Tuesday, March 2, 2010

The United States Of Surveillance

Wired.com has a story about the biggest threat to the open internet, and a threat to democracy in general:
When he was head of the country’s national intelligence, he scared President Bush with visions of e-doom, prompting the president to sign a comprehensive secret order that unleashed tens of billions of dollars into the military’s black budget so they could start making firewalls and building malware into military equipment.
And now McConnell is back in civilian life as a vice president at the secretive defense contracting giant Booz Allen Hamilton. He’s out in front of Congress and the media, peddling the same Cybaremaggedon! gloom.
And now he says we need to re-engineer the internet.
"We need to develop an early-warning system to monitor cyberspace, identify intrusions and locate the source of attacks with a trail of evidence that can support diplomatic, military and legal options — and we must be able to do this in milliseconds. More specifically, we need to re-engineer the Internet to make attribution, geo-location, intelligence analysis and impact assessment — who did it, from where, why and what was the result — more manageable. The technologies are already available from public and private sources and can be further developed if we have the will to build them into our systems and to work with our allies and trading partners so they will do the same."
Re-read that sentence. He’s talking about changing the internet to make everything anyone does on the net traceable and geo-located so the National Security Agency can pinpoint users and their computers for retaliation if the U.S. government doesn’t like what’s written in an e-mail, what search terms were used, what movies were downloaded. Or the tech could be useful if a computer got hijacked without your knowledge and used as part of a botnet.

The importance of the internet to democracy in this country cannot be overstated. It is virtually the only place where people can get decent information on what their government is actually doing. The mainstream media has for some time now served the corporate and government elite, and the main thing that is keeping them from putting the finishing touches on an alternate reality is the internet, which keeps them from having a stranglehold on the free flow of information.

It is no accident that the Chinese government, which brooks no political dissent, has a zero-tolerance policy when it comes to internet freedom.
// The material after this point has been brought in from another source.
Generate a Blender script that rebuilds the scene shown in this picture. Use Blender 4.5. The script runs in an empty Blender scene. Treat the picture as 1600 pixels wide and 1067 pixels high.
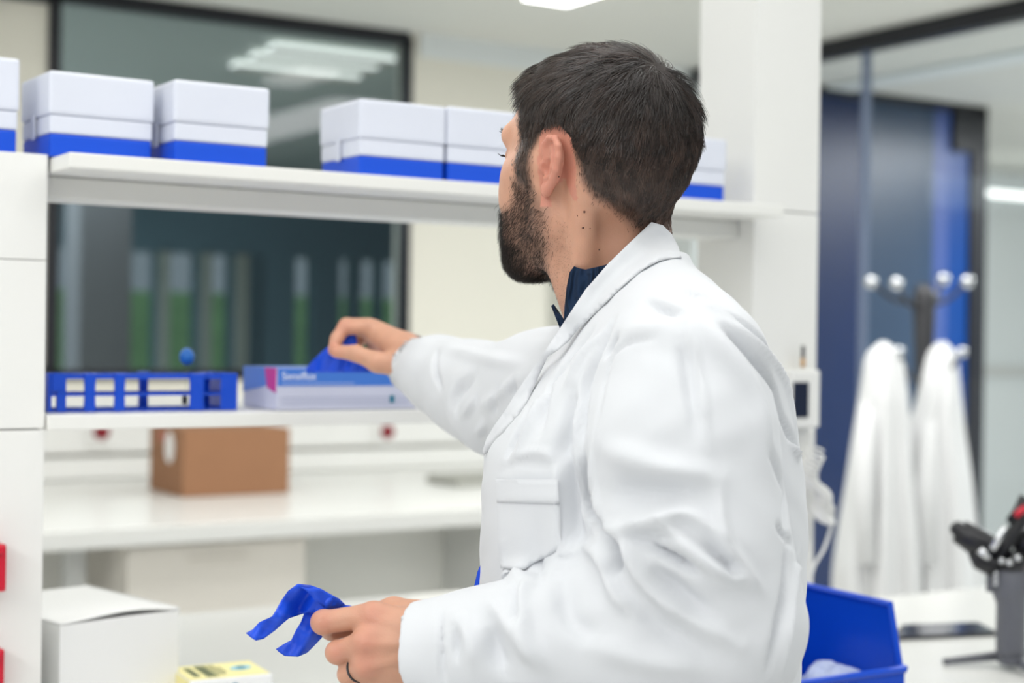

In fact, if one were to design a totalitarian state from scratch, there would be no question that the internet as we know it would have to be banned completely. 

In the United States, of course, such drastic measures would be met with fierce resistance. And so if there was an effort to restrict internet freedom, it would have to be done gradually. What McConnell is proposing is one of the first steps.

We can debate whether this is some secret conspiracy by the ruling elite to consolidate control of political speech,  or just another way to keep the "Defense" department cash flowing, or a benign but misguided attempt to "secure" the nation at the expense of our basic freedoms. (I tend to avoid unproven conspiracy theories.) But for the purposes of deciding on a course of action, the distinction is largely academic. We absolutely must fight this.

I expect progressives and libertarians to fight this. But I'm really curious to see if this becomes an issue for Tea Party types, who say that they are opposed to big government and to government intrusion. I can't think of a more appropriate issue for them to take up.

Now is the time to put an end to this. Once the government is given these powers, it will be impossible to take them back. We are faced today with a choice: We can continue along the path towards an Orwellian media state, in which the government controls what the people think by controlling the information they receive and in which the government knows nearly everything you do, or we can accept that we will never live in a perfectly secure world, and at least fight for our freedom to think and act.

1 comment:

  1. In a democracy the majority can force a minority to do it's biding. I would say the internet is more analogous to a republic in that people can participate if they so chose. Allowing for greater individual freedom.

    I like the stance that you have on conspiracy theories. It doesn't matter whether there is one or not, if we allow the government to take control of the internet, it will be abused. We need to secure our freedoms.

    Great article. Keep fighting the good fight!